Ce très riche spectacle se « lit » à de multiples niveaux : concret, symbolique, métaphorique ; ce n’est pas qu’une série de variations mathématiques et musicales sur la ligne – dans sa finitude ou son infini : l’apparente simplicité des lumières, des objets et des costumes dessine de façon épurée une réflexion profonde, souriante et pudique mais sans prétention sur le temps et son apparente linéarité, sur l’espace, sur leur rapport au corps et à l’être, pour « situer l’action entre l’à-peu-près et l’absolu » (Aurélien Bory). Est-ce du cirque moderne, de la danse contemporaine, voire du théâtre d’images ? Ce spectacle cohérent ne se laisse pas réduire facilement à une catégorie, il les transcende et les fusionne avec intelligence, comme l’ont fait en leur temps Philip Glass et Bob Wilson. Ce que confirme Aurélien Bory : « Nous situons notre recherche à la lisière de différents domaines. Nous aimons non pas être au cœur des disciplines mais tout au bord, sur la tranche. Créer un vocabulaire qui ne soit pas perçu uniquement comme du jonglage, de la danse, du théâtre d’objet mais tout simplement comme un événement visuel. Faire émerger le sens de la forme en donnant la possibilité au spectateur d’investir sa propre capacité d’imagination et d’y reconnaître les traits de sa propre expérience. » Il nous évoque d’autres spectacles extraordinaires qui nous ont ravis – Mummenschantz dès les années 1970, ou le Garry Stewart Australian Dance Theatre et le Alwyn Nikolais Dance Theater (tous deux au Théâtre de la Ville plus récemment) – et restera indubitablement un événement mémorable.

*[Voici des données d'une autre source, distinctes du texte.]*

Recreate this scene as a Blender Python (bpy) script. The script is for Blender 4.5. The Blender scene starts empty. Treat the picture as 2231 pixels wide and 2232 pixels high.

Nous tenons à exprimer notre gratitude à la Cie 111 non seulement pour le plaisir qu’ils nous ont procuré mais pour leur autorisation à reproduire ici ces trois photos de leur spectacle.

À lire :
• J.-H. Rosny Ainé, Les Xipéhuz
• Partition de la Sonate op. 111 de Beethoven.


1 Dont on ne saurait assez recommander les interprétations historiques d’Artur Schnabel ou d’Edwin Fischer.
2 Le bouleversant quintette pour clarinette, « apogée de l’entière création brahmsienne », a été bien plus enregistré que ceux pour cordes ; pour le premier, on préfère l’exécution qu’en ont fait Alfred Boskovsky et des membres de l’Octuor de Vienne.
3 Il n’est pas surprenant qu’un label de disques classiques – créé en 1990 par Yolanta Skura, et racheté depuis par Naïve (fondée en 1998 par Patrick Zelnik, et qui a aussi aspiré Ambroisie, Andante, Astrée, Auvidis, Montaigne…) – ait choisi Opus 111 comme nom.
4 Comme on le verra plus tard, ce sont plutôt des performers, terme qui n’existe pas vraiment en français pour dénoter les acteurs de ce genre de spectacle.